Monday, September 12, 2011

From Clothing Labels to National Economic System

Today is an experiment in the use of primary sources.  We use the same scenario as Disneyland Redux - 3011 where Los Angeles has been buried under volcano ash.  An archeologist finds the classroom and collects all of the clothing labels and turns them over to an economic historian who uses them to examine the economic system of the United States.

In groups of four the students look at all of the clothing labels they can write down the country where it was manufactured, after which we collect and coallate the country of origin.  Today there were some labels from the United States, Canada,  and Mexico, but most were from Asia or Central America.  In order the most common country from Asia was China, Vietnam, Indonesia followed by Phillipines, Thailand, Cambodia, Bangladesh, India, Pakistan, Taiwan, Korea, Japan, and even Macao.  Central America is also strongly represented by Guatamala, Honduras, Costa Rica, and El Salvador.  Others with smaller numbers are Haiti, Dominican Republic, Brazil, Kenya, Turkey, Bolivia, Switzerland, Germany, Italy, France and the UK.
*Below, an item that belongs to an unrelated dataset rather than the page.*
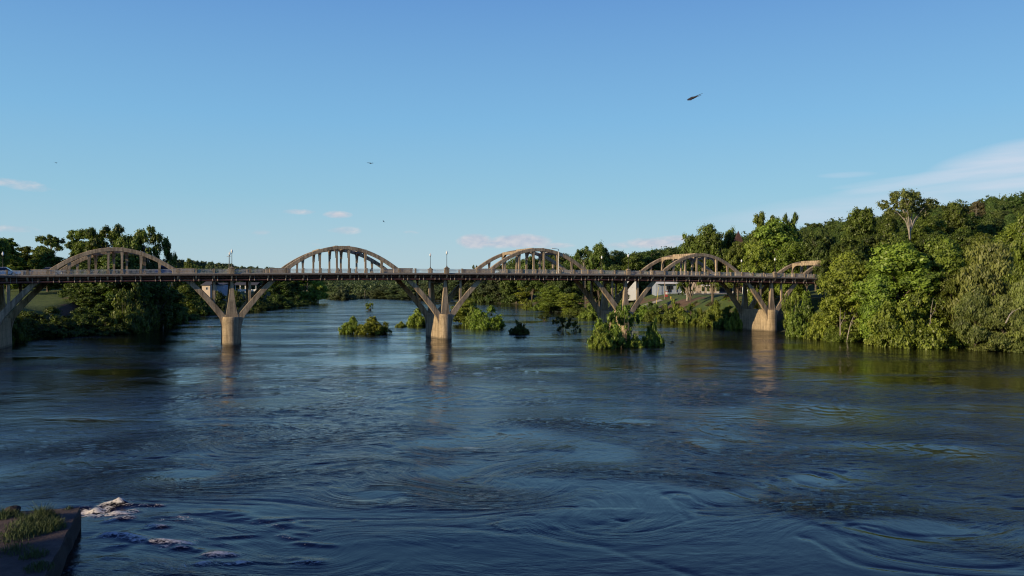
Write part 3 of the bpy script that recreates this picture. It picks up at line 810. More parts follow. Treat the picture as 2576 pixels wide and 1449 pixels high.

The students must then attempt to explain why would we buy any product from another country instead of making it ourselves.  Today had some very good days including availabity of; materials, expertise, equipment, labor, capital, space, cheaper labor, of legal restrictions.  Since for clothes, we can dismiss all except cheaper labor, we need to understand why.

The players in the economy are broken down into consumers, retailers, wholesalers, and manufacturers divided into owners and workers.  Going one by one we can deduce that all except workers benefit from cheaper labor costs.  The biggets winners are obviously the owners of the manufacturers.  Since economic policy is determined by the government, we can determine from this evidence the the government is concerend with manufactures first, consumers next, and workers not at all. 

It is very interesting to see what the students have been fed about economics. However, when I explain the consumers make up 70% of the economy and drives job creation, even they can realize that you are doing more for the economy by giving $10,000 to every resident of skid row that goving the same amount to the wealthy who are less like to spend it.

By using the clothing lables as evidence, the students get to look at their own society as a historian, and realize both mor about their own society, and how even a very simple primary source can provide in-depth knowledge of that civilization.